Continuei trabalhando com o meu pai e estudando normalmente.

Quando completei 18 anos, arrumei meu primeiro emprego, como açougueiro. Dez dias depois, fui chamado para trabalhar em uma empresa de energia elétrica, em 1990. A minha meta era ser eletricista.

Ao final de um ano, fui promovido. Com 19 anos, me casei, tive minha primeira filha. Aos 24, fui convidado a dar aula no Senai.

ENGENHEIRO

Fiquei quatro anos dando aula. Veio o primeiro curso de engenharia elétrica para Londrina. Entrei na segunda turma da Unopar [Universidade Norte do Paraná], em 2000.

Ganhava R$ 1.500 por mês e meu curso custava R$ 800. Não consegui Fies [Fundo de Financiamento Estudantil] porque não tinha fiador. A dificuldade era muito grande. Morávamos em uma casa de 40 m².

No primeiro ano de faculdade, eu fui reprovado por não conseguir acompanhar.

Quando me formei, meu salário já era de R$ 4.000. Mas não conseguiria pagar escola, comprar uma casa e dar conforto à família. Não era engenheiro registrado.

Pedi a conta, após 20 anos na empresa, em 2009. Tinha dois filhos e uma casa própria, humilde.

Saí para trabalhar fazendo reparo em geradores para empresas. Meu ex-chefe pediu para ser sócio. Depois de um tempo, saí da sociedade só com um notebook.

Em 2010, comprei o CNPJ de uma empresa para evitar a burocracia de abrir uma nova. Continuei trabalhando na mesma área, com margem de lucro pequena para ser competitivo no mercado.

Com um mês, tinha um funcionário, com dois, quatro. Cheguei a 165 colaboradores em 2013, trabalhando no ramo de montagem e eletroeletrônica, fazendo reparo em empresas que têm máquinas elétricas de grande porte e geradores de energia elétrica.

'HOJE, TENHO'

Hoje, tenho cerca de 80 colaboradores, contrato conforme a demanda.

Faturo em torno de R$ 1,5 milhão por mês. A meta para todo o ano que vem é R$ 20 milhões.

Hoje, só de equipamento de ensaio, tenho cerca de R$ 5 milhões.

No final de 2014, comprei um apartamento em Londrina. Viajo de avião toda semana. Tenho quatro caminhões, vários carros.

Tenho três empresas, uma em Londrina, duas em Cambé (PR). São todas do mesmo ramo.

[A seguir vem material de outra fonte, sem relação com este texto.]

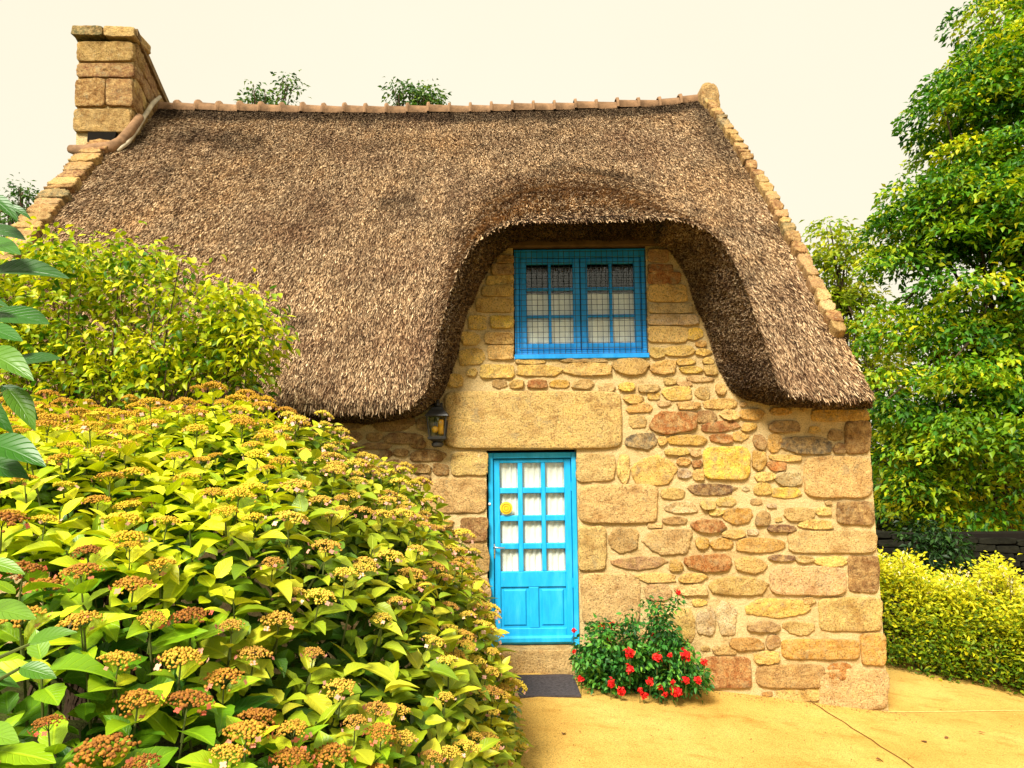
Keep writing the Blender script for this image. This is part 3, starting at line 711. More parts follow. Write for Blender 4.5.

Tenho parcerias com a GE, com duas empresas americanas, engenheiros registrados que fazem a parte de relações exteriores. Ano que vem queremos duplicar nossa meta, faturamento e colaboradores.

Em 2010, comecei com um notebook.

Os cursos do Senai foram fundamentais. Tive três passagens por lá, em uma aprendi a profissão na área técnica, a segunda como professor, depois fiz a pós-graduação em gestão de projetos.

Toda a bagagem que o Senai me deu transformou minha vida. Eu podia ter chegado a eletricista e ficado até hoje. Não estaria nessa vida que tenho, trabalhando mais de 14 horas por dia, viajando a semana inteira.

O MENINO VIVE

Acho que daquele menino tenho quase tudo em mim. Tinha alegria mesmo estando na 'pior situação do mundo'.

Costumo viver cada dia como um novo. O mais importante é a experiência que vou transmitir para minha equipe, filhos e parceiros.

Hoje, enxergo a ansiedade das pessoas que querem ter as coisas na hora. Eu digo: 'Calma, espera, você vai conseguir'. É o tempo.

Eu sei que a pessoa só vai para frente se ela quiser, não adianta nada pagar curso, carregar no colo. A pessoa tem que ter aquilo dentro dela como vontade própria, tem que queimar como paixão.

Esse sentimento tem que estar dentro de você, não importa a dificuldade que tenha, o caminho que tenha que trilhar, o importante é que você quer alcançar seu objetivo.

Sem as oportunidades também não teria acontecido.

Eu penso para frente. Sempre tive a necessidade de melhorar minha casa, meus filhos, o trabalho. Essas necessidades foram me impulsionando para frente.